I’ve never been a Valentine’s Day fool.  I get it, but I don’t really get why girls lose their heads over it.  I’m not such a cynic that I think it’s all BS–I LOVE love, but I don’t need overpriced roses or enormous mylar balloons on the day to know that my husband loves me.  I always get him a card and some token of recognition, because why?  Because I LOVE love, pay attention!  But I’m OK with lunch at Five Guys or Kopps (custard, bitches!) or even breakfast at home.  I am not a creative person, so Pinterest and Etsy make me feel alternately murderous and envious around the holidays.  I realized this morning that one of the ways I show my family I love them is through food.  I am a decent cook, and I very much enjoy cooking for my family.  I feel slightly more among the living so far today, so I put together a (I think) lovely breakfast for my three boys.  It’s the best way I know how to demonstrate my love for them.  There’s no way I’ll paint a cute sign or sew a cute Valentine’s Day blanket or wall canvas–I’m SO singularly bad at arts and crafts–but I can cook you something from my heart.  THAT I can do.  Food = love.  There’s math I can get behind.  I love you, my family.

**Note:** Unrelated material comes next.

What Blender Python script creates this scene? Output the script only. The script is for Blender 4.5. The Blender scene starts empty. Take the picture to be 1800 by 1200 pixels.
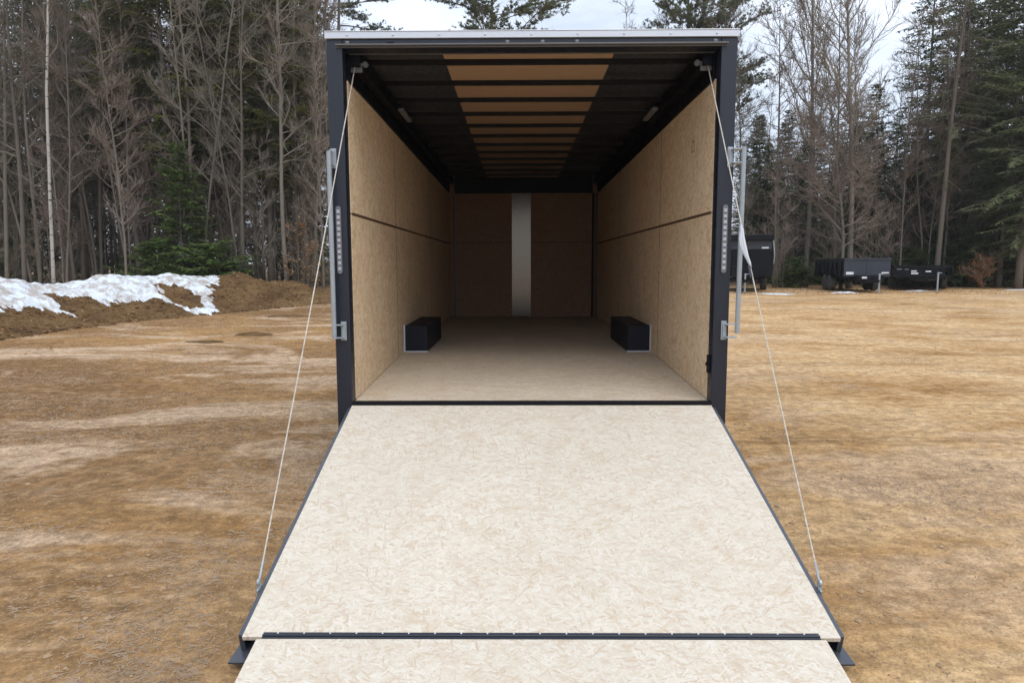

My little kid, he of the dancing fame, and I think a pretty darn funny kid in development, gave me this valentine, which probably affected his teacher’s opinion of me in one of two distinct ways:  I’m either the least responsible mother of the year, or the one she wants to have margaritas with.  Probably the second.  I mean my kid’s totally cool, and that has to come from somewhere, right?  His valentine contained lyrics and movie lines that we giggle conspiratorially together over.  And because I was feeling crappy, he gave it to me a day early to cheer me up.  I am doing something right, and here’s evidence:

Seriously love this kid


Keepin’ it classy

Since I don’t have the budget or husband quite willing enough to take me to Florida for a Valentine’s Day Barenaked Ladies concert tonight, what I’m most in love with doing this Valentine’s Day is watching the season premiere of The Walking Dead. Because nothing says love like zombies, y’all.